En el puerto, su padre se dirigió a un joven que caminaba con dificultad, le dio el dinero que le quedaba y le pidió que las vigilara un poco durante la travesía. El 19 de enero de 1946 partieron los 1.500 pasajeros repatriados, incluidas Ida con seis años y Miep, con cinco recién cumplidos. Abandonadas a su suerte, ni el joven ni nadie se ocupó de ellas; peor aún, las empujaban en las filas a la hora de comer y quedaban siempre últimas, les robaron los zapatos, las mantas y ropa de abrigo que entregó la Cruz Roja en Adén, a orillas del canal de Suez. Sólo contaban con las dos hamacas paraguayas asignadas, de las que se caían todo el tiempo. Miep tuvo diarrea y se la llevaron a enfermería; Ida se la pasó deambulando por el barco el resto del viaje.

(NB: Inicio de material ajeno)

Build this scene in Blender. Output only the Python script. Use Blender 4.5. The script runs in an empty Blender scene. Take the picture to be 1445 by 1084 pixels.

El Boissevain atracó en Rotterdam y Miep reapareció; ya en el puerto, alguien las condujo a una furgoneta, donde otras personas también viajarían. En plena noche, el trayecto se hizo eterno. Ida y Miep iban descalzas, estaban heladas. Fueron las últimas en llegar a destino. El chofer se había detenido en una calle desolada, tocó un timbre y les hizo señas a las chicas para que se acercaran. Al lado de una enorme vidriera se abrió una puerta; detrás había un oscuro agujero en el que Ida vislumbró una escalera empinada.
A Ida aún la persigue aquella imagen de la escalera que se le antojó lúgubre y tuvieron que subir, mientras aquellas cinco palabras vuelven a retumbar en su mente: “¡Dos nenas de las Indias!”.